The duo also discuss the importance of the fanbase and Donald is adamant when he says that “it’s vital that we go up.”

The show does a good job of exemplifying the awful situation the club was in, as well as portraying the enthusiasm and hope that fans had at that time. Fan Peter Farrer’s admission that he views the seat change project as a publicity stunt before smilingly noting that he will be going to the stadium to get involved is a great metaphor of the situation.

Sunderland fans were hopeful back in the summer of 2018, but there was also a sense of caution due to the recent misery that the fanbase had endured in the Championship.

Subsequently, framing the disappointment of last season against the show’s narrative, creates a really bizarre feeling for me.

The contrasting emotions of that hope we initially had coupled with the knowledge of what was to come didn’t leave me feeling angry or bitter, though perhaps that might come later in the season. Instead, I felt this odd sense of sorrow, bordering on morbid.

For all the ambition, pride, and belief that things were on the up, I couldn’t help but ask myself if I was witnessing the club’s rebirth as a lower-league club, documented in aeternum on television?

I know that’s a bleak feeling to hold, and perhaps the sense of grim questioning is partly fuelled by the events that currently grip the world, but it will be interesting to hear other fans’ thoughts on the matter.

The trees at the Academy of Light, which are small.
The trees at the Academy of Light, which are small.
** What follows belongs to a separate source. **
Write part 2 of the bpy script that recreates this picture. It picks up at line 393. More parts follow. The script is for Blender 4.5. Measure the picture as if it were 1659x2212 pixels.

Finally, it does feel worth mentioning the fact that there are small inaccuracies throughout the show that will catch the eye of fans. They aren’t a major issue, but they do pose an interesting question.

A great example from the first episode is the the graphic representing the threadbare squad of nine senior players that is immediately followed by scenes including several players who are effectively suggested to have not been at the club at that time.

To me, that really highlighted the fact that Netflix have a narrative to fulfill. This series needs to be dramatic, gripping, and popular. As such, the tale on the screen might well be crafted to do just that.

Of course, Sunderland were struggling during the summer of 2018, but it’s worth keeping an open mind the further you delve into the new series.